With Thanksgiving approaching, I thought now would be a good time to share my dieting secrets. I call this plan the sensational diet because instead of focusing on the kind of foods you are allowed to eat, it focuses on the kinds of sensations that eating food generates.
You don’t have to be a hedonist to appreciate the importance of sensation in our lives. Physical sensations are what tell us that we are physically alive. If we could not touch, taste, hear, see or smell, we would be hard-pressed to prove, even to ourselves, that we were physically alive.
Less understood, but even more important, spiritual sensations tell us that we are spiritually alive. Without emotional sensations such as joy, sadness, enthusiasm, anger, and wonder, we could lose touch with our inner reality. We would become spiritually dead.
The physical sensations that tell us that we are physically alive and the spiritual sensations that tell us that we are spiritually alive are experienced in similar ways. Physical excitement and spiritual enthusiasm, physical stress and spiritual anxiety, physical hunger and spiritual emptiness – these generate parallel sensations that are difficult to distinguish. This is because our bodies and souls were created to work together. Consequently, we often experience spiritual emptiness as a kind of physical hunger.
All of us, to some degree or another, use the pleasurable physical sensations associated with eating food as a replacement for the spiritual sensations that are lacking in our lives. Chocolate is a lot easier to come by than sincere love and kindness. Though it might not really fool the soul, if the body identifies the sensation as one of comfort, the soul is willing to go along with it. We eat, then, in order to feel spiritually alive and fulfilled.
Any diet that tries to limit the pleasurable sensations we get from eating will be interpreted by the spirit as an attempt to limit our sense of feeling alive, and is doomed to failure. Food keeps us physically alive, but diverse tastes make us feel spiritually alive because they are material reflections of the virtues of beauty, sweetness, balance, audacity and more. If we were willing to live without these sensations, we could lose weight with the “duct tape diet” in which you can eat anything you want, but you have to put a piece of duct tape over your tongue to block out all sensations of taste and texture. Such a diet would obviously fail because we are not willing to give up one of our primary senses just so that we can lose some weight. Likewise, we are instinctively unwilling to give up a source of spiritual comfort in order to receive some long-term physical gain. For a diet to work, it must not try to take away what is currently meeting a spiritual need, but rather, it must find a way to meet that need in some new and healthy way.

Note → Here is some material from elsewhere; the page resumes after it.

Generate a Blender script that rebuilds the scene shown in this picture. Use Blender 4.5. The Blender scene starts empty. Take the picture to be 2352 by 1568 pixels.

In other words, if we come to grips with the fact that food does not really equal love, then we can’t just take away the food. We have to add more love. We cannot create a vacuum and expect that nothing will sweep in to fill it. If we are feeling spiritually empty, we must first, before any change in our eating habits, find ways to fill that spiritual void. Only then can we safely reduce the amount of physical sensations we generate through food without risking self-sabotage. We certainly don’t want to find ourselves trying to replace both food and spiritual joy with drugs, overspending, or risky sexual behavior. We must find the healthy replacement first, then drop the unhealthy habits, not the other way around.
The secret of the Sensational Diet, then, is to generate positive spiritual sensations through the practice of virtues so that you don’t feel compelled to create substitute physical sensations by eating comforting foods.
Sing a song, say a prayer, call a friends, throw a kiss, draw a picture, read a poem, look out the window, learn a new word, compliment a coworker, express gratitude. There are so many good ways to feel that don’t involve your tongue. Find your favorite.
Note: This is the introduction of a book I may or may not ever write. I welcome your comments.
I love this blog post!!!! Thank you. One thing I would add is that exercising discipline in eating can also have spiritual benefits, so maybe it’s not 100% necessary to fill the spiritual needs before attempting moderation in food intake. I realized I was seriously addicted to sugar, such that I could not stop eating sweets when I really didn’t even want them any more & I knew they were making me sick. I am trying to stop cold turkey, because at least for now I am incapable of moderation with sweets. I am finding that this exercise is making me more mindful of self and teaching me to subjugate my lower nature to my higher nature. It is certainly a test, but I am already starting to feel the benefits, both physically and spiritually.
Fasting once a year is a good way to remind ourselves that we are in control of what we eat. It also is a good time to really listen to the messages your spirit sends when it doesn’t have food to distract it from its deeper needs. Other than mindfulness, what spiritual changes have you noticed since you started your sugar fast?
I love this discussion….please keep it up. I am one of those who has not
placed these kinds of thoughts ahead of the addictions, i.e., sugar, smoking and not exercising…….I am beginning to see a new focus!!!! It’s taken me long enough. Keep it up!!!